Today has been really crappy to be honest. Things are just not working out for me. I am being tested beyond belief.
I have always been the support system for so many people, my entire life I have had to be the shoulder for people to cry on and I have handled that pretty well. I learned it from my mother. She is the strongest person I have ever met. She had a rough life growing up, she joined the Air-force, met my sperm donor and had to deal with a whole different load of shit from him, then came the divorce and raising two kids alone pretty much... its just a lot. Now she is raising my nephew while I go to school and my sister kills herself at two jobs (just so she can send money to her unemployed alcoholic sister - me). Yea Mom and Alissa are truly my bread and butter.
But every time I hear pain in my mother's voice it literally breaks me down. Dealing with depression is shitty enough, but then being reminded there is nothing that I can do to alleviate my family's pain is even worse.
Back when I lived in Chapel Hill I helped them out with money all the time. Mainly with Cameron. i used to buy most of his clothes and help out with random surprises and parties. But now his 8th birthday is coming up and I can't even buy him a gift. I called my mom and asked her what the plans were for his birthday and she lost it... just blew up at me reminding me how poor we are and how we never do anything together anymore because of scheduling issues and location and so many other things that make throwing Cameron a huge birthday a horrible idea.
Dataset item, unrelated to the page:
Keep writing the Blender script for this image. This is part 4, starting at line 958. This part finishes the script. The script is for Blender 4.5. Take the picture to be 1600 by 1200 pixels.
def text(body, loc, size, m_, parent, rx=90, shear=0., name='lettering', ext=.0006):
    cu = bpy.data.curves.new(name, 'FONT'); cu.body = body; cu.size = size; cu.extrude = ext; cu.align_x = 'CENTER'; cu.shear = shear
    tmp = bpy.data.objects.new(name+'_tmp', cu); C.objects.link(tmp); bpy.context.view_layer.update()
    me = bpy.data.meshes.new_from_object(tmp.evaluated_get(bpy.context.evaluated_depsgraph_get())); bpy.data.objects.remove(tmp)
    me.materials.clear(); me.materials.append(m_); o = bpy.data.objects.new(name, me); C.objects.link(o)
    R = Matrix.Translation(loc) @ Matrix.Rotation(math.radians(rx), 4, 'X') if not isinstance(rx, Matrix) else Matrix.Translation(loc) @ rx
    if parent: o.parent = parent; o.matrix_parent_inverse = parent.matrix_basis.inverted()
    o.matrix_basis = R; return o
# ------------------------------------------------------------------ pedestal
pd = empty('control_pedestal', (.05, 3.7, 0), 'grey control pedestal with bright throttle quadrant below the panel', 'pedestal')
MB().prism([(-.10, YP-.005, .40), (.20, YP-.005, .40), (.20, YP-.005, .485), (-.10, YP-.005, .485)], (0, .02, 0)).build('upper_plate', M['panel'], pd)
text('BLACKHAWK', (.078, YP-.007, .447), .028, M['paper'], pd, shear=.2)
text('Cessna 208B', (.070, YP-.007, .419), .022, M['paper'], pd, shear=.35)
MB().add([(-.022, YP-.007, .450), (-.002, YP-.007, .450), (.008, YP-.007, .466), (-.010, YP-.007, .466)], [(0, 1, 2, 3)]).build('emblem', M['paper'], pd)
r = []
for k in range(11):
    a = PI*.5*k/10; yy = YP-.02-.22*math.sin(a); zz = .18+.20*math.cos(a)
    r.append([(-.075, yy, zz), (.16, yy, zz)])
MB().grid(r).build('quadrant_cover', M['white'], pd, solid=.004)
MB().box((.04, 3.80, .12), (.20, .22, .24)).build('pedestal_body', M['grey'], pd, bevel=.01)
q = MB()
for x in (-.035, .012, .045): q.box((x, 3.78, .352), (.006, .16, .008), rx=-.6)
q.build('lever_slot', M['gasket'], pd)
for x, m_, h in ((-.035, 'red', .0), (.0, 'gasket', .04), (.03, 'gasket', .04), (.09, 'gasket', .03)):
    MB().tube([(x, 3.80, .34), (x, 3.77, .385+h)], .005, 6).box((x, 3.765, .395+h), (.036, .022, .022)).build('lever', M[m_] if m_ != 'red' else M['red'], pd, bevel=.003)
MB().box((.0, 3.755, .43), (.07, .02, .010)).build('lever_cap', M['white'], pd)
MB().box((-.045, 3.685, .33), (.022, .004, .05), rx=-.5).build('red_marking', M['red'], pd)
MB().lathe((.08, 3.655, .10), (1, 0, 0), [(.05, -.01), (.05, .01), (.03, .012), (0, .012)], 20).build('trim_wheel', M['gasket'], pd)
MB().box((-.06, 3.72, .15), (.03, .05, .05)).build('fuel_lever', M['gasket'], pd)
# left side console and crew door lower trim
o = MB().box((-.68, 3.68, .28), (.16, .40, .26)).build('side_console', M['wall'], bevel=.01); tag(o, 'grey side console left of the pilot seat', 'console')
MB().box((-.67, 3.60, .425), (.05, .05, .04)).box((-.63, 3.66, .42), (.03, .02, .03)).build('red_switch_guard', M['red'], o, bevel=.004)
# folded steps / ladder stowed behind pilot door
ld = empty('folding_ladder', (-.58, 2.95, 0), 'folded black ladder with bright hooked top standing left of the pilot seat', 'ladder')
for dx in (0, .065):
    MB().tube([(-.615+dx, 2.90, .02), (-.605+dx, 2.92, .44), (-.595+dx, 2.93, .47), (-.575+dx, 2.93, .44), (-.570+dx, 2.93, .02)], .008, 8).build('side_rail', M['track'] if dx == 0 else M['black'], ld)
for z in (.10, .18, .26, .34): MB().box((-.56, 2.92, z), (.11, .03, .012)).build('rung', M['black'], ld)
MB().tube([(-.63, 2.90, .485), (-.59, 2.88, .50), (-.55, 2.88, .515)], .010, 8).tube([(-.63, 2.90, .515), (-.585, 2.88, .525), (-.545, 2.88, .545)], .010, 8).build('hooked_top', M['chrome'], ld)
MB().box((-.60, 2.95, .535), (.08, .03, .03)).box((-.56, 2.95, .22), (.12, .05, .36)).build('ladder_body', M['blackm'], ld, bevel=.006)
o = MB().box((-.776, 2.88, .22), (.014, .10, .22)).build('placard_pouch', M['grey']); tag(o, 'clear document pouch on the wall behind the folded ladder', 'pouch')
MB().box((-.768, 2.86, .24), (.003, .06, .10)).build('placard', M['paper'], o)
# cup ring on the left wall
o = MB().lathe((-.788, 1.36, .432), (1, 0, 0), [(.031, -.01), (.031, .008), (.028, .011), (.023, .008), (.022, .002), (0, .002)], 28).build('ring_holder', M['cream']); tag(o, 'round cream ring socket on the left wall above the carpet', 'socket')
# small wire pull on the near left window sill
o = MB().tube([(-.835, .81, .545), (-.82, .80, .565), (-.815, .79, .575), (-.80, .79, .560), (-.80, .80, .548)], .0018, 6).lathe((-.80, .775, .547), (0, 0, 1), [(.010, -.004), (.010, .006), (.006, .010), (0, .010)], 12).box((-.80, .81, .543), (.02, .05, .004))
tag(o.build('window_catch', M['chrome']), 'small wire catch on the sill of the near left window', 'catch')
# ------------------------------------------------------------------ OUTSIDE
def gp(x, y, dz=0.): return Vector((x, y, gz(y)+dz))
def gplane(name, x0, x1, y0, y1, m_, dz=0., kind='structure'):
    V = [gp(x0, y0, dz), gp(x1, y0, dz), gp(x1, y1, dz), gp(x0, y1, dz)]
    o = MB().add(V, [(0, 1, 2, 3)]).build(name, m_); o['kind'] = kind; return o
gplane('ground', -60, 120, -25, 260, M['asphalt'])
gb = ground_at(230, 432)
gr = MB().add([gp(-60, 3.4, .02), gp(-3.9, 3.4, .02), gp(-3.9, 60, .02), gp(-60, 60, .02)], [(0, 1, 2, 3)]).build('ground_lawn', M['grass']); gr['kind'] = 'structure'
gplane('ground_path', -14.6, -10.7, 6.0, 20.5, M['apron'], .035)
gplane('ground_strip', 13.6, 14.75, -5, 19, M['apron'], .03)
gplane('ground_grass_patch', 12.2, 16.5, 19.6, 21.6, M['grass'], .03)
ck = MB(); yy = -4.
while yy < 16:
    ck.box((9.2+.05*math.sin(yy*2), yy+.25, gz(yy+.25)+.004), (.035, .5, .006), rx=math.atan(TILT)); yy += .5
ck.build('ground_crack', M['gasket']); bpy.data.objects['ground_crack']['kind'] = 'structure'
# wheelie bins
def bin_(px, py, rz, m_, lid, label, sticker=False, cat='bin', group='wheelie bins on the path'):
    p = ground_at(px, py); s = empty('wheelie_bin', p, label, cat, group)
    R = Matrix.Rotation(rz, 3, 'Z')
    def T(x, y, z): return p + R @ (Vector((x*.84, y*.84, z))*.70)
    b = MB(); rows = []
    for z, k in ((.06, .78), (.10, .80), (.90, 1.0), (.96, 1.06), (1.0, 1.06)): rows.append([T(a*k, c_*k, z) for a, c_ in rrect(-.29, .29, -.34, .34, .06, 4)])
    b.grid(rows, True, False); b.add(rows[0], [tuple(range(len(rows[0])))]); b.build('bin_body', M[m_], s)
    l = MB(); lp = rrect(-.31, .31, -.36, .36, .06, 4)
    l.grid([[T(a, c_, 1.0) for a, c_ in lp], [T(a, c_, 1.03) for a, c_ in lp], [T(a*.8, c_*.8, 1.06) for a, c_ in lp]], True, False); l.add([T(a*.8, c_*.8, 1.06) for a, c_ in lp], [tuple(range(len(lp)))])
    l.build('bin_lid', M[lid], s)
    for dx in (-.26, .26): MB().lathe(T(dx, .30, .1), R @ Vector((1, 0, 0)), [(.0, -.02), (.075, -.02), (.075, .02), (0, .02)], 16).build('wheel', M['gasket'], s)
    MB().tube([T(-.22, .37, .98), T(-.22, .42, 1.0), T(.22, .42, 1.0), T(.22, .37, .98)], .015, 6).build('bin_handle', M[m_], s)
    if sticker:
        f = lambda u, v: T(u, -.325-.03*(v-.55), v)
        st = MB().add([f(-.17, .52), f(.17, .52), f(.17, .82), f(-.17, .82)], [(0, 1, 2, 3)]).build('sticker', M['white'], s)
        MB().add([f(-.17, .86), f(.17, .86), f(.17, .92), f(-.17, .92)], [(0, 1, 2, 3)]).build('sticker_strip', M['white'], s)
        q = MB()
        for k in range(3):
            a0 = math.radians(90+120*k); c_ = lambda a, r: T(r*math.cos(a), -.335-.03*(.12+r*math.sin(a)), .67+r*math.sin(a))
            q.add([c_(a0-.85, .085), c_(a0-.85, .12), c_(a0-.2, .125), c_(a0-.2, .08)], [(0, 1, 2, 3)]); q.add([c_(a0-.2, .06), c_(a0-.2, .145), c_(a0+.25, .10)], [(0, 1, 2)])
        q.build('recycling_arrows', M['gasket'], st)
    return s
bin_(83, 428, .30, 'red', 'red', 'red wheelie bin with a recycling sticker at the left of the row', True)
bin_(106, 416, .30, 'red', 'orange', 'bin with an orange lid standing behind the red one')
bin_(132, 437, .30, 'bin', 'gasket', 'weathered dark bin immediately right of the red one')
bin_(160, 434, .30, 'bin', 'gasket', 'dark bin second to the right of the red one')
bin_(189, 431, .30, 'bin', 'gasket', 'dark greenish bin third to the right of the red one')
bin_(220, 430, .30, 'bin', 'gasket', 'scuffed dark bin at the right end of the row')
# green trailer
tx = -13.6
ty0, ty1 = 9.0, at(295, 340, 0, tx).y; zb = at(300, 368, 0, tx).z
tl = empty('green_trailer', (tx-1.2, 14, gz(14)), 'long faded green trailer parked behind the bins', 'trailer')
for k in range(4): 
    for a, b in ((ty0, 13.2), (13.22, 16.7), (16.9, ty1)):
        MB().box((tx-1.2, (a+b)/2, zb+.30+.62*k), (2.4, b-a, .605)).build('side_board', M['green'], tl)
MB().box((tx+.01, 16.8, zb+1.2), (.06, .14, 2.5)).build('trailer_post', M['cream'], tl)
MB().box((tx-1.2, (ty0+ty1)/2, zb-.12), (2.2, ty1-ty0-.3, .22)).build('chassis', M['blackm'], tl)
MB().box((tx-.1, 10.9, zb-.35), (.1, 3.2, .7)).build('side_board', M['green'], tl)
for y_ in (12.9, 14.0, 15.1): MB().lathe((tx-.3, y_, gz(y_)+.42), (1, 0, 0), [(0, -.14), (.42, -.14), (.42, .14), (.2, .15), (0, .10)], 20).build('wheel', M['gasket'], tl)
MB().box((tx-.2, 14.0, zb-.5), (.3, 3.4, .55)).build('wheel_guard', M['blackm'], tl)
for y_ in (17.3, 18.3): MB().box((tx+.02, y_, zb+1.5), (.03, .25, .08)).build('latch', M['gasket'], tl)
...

Yea, that is exactly what I wanted to hear today. After helping Bae cope with the stupid issues at his job, Mommie just made my day worse. I can't win for losing... Overtime picked up and mandatory 8-10 hours has Panda losing his mind and contemplating quitting. Not to put us in a horrible predicament but just quitting because he is super miserable. So we had to talk off that ledge. Can't have us falling even deeper into poverty can I?
Annnnddddd to top it all off, the in-laws are telling him that they might move even farther away. Farther away means even less visit time than we already have. It is already a 3 hour drive to see them, which is damn near impossible with low funds and we drive a 4 Runner... but if they really do move its going to be a 4 hour drive - which means "yea not happening".
Some people would think we should just move closer to our parents, but I have no desire to move in with our parents (which is what would have to happen for us to relocate right about now).
Stress and depression and poverty do not go well at all... But this is just another trial in life, something that will bring us closer when we survive it (and that we will - SURVIVE). It is all just heavy, weight that we must bear. Nothing more.
I remind myself we have a roof over our head, a steady income that allows us to make ends meet and we have loving family that supports us any way possible. With all that we are blessed. So counting each blessing is what gets me thru the day and reminds me that one day, things will suck less.